Consider a force  $\overrightarrow{F}=-x\widehat{i}+y\widehat{j}$ . The work done by this force in moving a particle from point  $A\left(1,0\right)$ to  $B\left(0,1\right)$ along the line segment is (all quantities are in SI units)

Explanation

Parameterize the Path:

The straight line from A(1,0) to B(0,1) can be parameterized as:

r(t) = (1 - t)i + tj, where t ranges from 0 to 1.

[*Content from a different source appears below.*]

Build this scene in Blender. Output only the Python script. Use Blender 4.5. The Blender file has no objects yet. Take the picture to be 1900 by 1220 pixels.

1. Compute the Differential Element:

   The differential displacement vector dr is obtained by differentiating r(t) with respect to t:

   dr = d(r(t))/dt dt = (-i + j) dt.

2. Evaluate the Force Along the Path:

   Substitute r(t) into the force F:

   F(r(t)) = -xi + yj = -(1 - t)i + tj.

3. Compute the Dot Product:

   The dot product F · dr is:

   F · dr = [-(1 - t)i + tj] · [-i + j] = (1 - t) + t = 1.

4. Integrate Along the Path:

   Integrate the dot product over the parameter t from 0 to 1 to find the work done:

   W = ∫ from 0 to 1 of 1 dt = [t] from 0 to 1 = 1.

Final Answer

The work done by the force in moving the particle from point A to point B along the line segment is 1 joule.